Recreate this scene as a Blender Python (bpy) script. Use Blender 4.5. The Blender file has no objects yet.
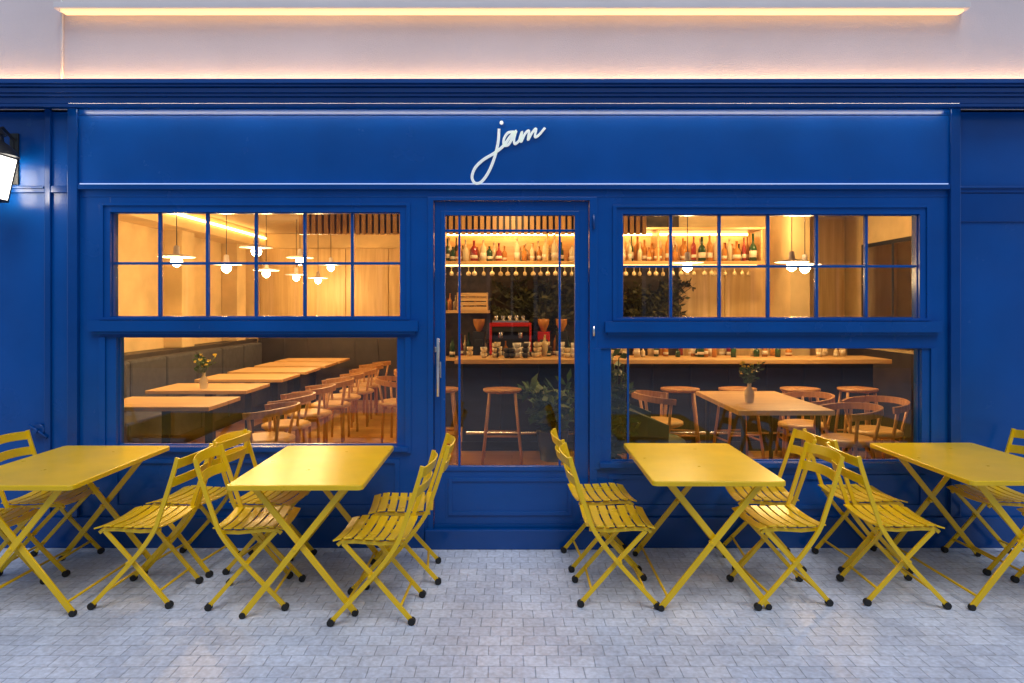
import bpy, bmesh, math, random
from mathutils import Vector, Matrix
random.seed(7)
scene = bpy.context.scene
R = math.radians

# ------------------------------------------------------------------ materials
def nodes(name):
    m = bpy.data.materials.new(name); m.use_nodes = True
    nt = m.node_tree
    return m, nt, nt.nodes, nt.links, nt.nodes["Principled BSDF"]

def mat(name, col, rough=0.5, metal=0.0, var=0.0, vscale=5.0, bump=0.0, bscale=60.0, emis=None, estr=0.0, spec=0.5, coat=0.0, rvar=0.0):
    m, nt, N, L, b = nodes(name)
    b.inputs["Base Color"].default_value = (*col, 1)
    b.inputs["Roughness"].default_value = rough
    b.inputs["Metallic"].default_value = metal
    b.inputs["Specular IOR Level"].default_value = spec
    b.inputs["Coat Weight"].default_value = coat
    tc = N.new("ShaderNodeTexCoord")
    if var > 0:
        n = N.new("ShaderNodeTexNoise"); n.inputs["Scale"].default_value = vscale; n.inputs["Detail"].default_value = 6
        L.new(tc.outputs["Object"], n.inputs["Vector"])
        r = N.new("ShaderNodeValToRGB")
        r.color_ramp.elements[0].position = 0.3; r.color_ramp.elements[1].position = 0.7
        r.color_ramp.elements[0].color = (*[c*(1-var) for c in col], 1)
        r.color_ramp.elements[1].color = (*[min(1, c*(1+var)) for c in col], 1)
        L.new(n.outputs["Fac"], r.inputs["Fac"]); L.new(r.outputs["Color"], b.inputs["Base Color"])
    if rvar > 0:
        n = N.new("ShaderNodeTexNoise"); n.inputs["Scale"].default_value = 3.5; n.inputs["Detail"].default_value = 8
        L.new(tc.outputs["Object"], n.inputs["Vector"])
        mr = N.new("ShaderNodeMapRange"); mr.inputs["To Min"].default_value = rough-rvar; mr.inputs["To Max"].default_value = rough+rvar
        L.new(n.outputs["Fac"], mr.inputs["Value"]); L.new(mr.outputs["Result"], b.inputs["Roughness"])
    if bump > 0:
        n = N.new("ShaderNodeTexNoise"); n.inputs["Scale"].default_value = bscale; n.inputs["Detail"].default_value = 4
        L.new(tc.outputs["Object"], n.inputs["Vector"])
        bp = N.new("ShaderNodeBump"); bp.inputs["Strength"].default_value = bump; bp.inputs["Distance"].default_value = 0.01
        L.new(n.outputs["Fac"], bp.inputs["Height"]); L.new(bp.outputs["Normal"], b.inputs["Normal"])
    if emis:
        b.inputs["Emission Color"].default_value = (*emis, 1)
        b.inputs["Emission Strength"].default_value = estr
    return m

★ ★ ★

** Written exercise **
Please take the lines from the beginning of the data above through the line holding "R = math.radians" and transcribe them exactly, without any pictures.

** Completed exercise **
Recreate this scene as a Blender Python (bpy) script. Use Blender 4.5. The Blender file has no objects yet.
import bpy, bmesh, math, random
from mathutils import Vector, Matrix
random.seed(7)
scene = bpy.context.scene
R = math.radians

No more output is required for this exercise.